▶ What you have to do:
Below are the records. Count the lines containing the string "picture", and reply with the number alone.

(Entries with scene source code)

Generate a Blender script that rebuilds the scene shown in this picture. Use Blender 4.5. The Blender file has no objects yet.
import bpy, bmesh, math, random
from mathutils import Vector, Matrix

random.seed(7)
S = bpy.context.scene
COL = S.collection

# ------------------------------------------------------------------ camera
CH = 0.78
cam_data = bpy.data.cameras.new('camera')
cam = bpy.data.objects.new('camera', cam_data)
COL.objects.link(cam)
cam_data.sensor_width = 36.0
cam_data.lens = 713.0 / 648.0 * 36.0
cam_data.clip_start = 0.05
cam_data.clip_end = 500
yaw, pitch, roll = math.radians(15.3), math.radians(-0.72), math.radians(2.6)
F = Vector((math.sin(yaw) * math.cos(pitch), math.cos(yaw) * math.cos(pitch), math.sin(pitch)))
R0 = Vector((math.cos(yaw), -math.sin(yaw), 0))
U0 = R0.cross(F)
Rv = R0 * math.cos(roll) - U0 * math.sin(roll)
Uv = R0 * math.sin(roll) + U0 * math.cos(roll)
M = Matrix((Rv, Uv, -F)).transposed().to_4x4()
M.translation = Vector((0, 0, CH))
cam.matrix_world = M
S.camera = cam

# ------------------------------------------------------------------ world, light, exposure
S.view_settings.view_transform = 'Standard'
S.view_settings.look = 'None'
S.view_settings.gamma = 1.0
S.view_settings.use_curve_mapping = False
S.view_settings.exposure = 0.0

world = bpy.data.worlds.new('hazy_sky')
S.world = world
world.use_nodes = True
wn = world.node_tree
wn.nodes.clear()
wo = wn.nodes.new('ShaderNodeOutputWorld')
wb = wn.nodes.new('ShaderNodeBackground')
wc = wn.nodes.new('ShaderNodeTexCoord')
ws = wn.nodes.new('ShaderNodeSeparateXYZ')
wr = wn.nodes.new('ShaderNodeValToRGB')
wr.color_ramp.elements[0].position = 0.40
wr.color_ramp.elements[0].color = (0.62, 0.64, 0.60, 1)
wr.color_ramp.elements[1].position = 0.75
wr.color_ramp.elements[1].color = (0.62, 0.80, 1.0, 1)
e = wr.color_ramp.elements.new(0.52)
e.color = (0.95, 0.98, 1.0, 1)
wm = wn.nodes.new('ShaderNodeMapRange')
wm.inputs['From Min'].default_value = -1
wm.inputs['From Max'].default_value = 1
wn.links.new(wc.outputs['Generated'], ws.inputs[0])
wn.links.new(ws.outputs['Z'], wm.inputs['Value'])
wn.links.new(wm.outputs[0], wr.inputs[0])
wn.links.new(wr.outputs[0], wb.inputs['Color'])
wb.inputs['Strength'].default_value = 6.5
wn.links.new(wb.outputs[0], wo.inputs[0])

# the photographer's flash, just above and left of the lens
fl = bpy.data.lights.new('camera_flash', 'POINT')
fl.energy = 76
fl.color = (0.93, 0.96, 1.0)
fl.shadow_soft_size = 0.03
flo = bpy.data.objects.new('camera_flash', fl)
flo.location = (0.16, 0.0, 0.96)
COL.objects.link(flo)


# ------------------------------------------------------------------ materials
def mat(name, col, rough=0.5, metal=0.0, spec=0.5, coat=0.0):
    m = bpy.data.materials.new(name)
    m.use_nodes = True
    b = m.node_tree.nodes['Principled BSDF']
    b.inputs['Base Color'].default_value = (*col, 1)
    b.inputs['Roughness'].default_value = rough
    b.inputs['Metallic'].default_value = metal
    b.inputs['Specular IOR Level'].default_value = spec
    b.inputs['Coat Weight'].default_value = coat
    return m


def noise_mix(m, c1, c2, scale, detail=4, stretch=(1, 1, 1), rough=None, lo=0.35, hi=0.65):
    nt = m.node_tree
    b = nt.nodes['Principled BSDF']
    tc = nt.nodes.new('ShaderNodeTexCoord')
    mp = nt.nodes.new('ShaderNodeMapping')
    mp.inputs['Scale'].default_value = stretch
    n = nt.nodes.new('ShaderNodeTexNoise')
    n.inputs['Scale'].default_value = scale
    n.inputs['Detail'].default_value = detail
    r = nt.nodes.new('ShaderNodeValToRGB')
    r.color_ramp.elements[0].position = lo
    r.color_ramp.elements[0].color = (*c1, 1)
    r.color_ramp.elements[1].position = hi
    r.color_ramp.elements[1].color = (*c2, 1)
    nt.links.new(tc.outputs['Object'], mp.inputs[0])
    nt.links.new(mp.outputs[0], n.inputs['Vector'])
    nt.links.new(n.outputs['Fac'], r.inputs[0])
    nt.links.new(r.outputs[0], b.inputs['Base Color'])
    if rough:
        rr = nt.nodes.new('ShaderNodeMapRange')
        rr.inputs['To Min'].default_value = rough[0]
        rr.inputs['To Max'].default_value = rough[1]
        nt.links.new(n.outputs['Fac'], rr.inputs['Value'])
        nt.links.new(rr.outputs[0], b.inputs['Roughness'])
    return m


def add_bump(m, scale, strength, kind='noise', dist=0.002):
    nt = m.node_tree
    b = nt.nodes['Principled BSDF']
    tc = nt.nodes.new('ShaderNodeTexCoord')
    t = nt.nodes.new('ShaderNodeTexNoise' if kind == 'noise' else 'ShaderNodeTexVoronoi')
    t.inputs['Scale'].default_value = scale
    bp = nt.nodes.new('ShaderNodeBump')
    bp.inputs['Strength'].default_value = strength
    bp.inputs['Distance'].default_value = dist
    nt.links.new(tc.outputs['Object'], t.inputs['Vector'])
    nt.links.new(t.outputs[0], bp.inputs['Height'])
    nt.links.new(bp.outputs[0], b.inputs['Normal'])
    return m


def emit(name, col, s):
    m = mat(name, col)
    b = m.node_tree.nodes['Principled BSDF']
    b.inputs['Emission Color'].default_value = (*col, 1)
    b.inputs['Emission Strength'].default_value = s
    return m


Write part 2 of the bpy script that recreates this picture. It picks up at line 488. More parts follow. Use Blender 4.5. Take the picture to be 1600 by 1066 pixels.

▶ Solution:
2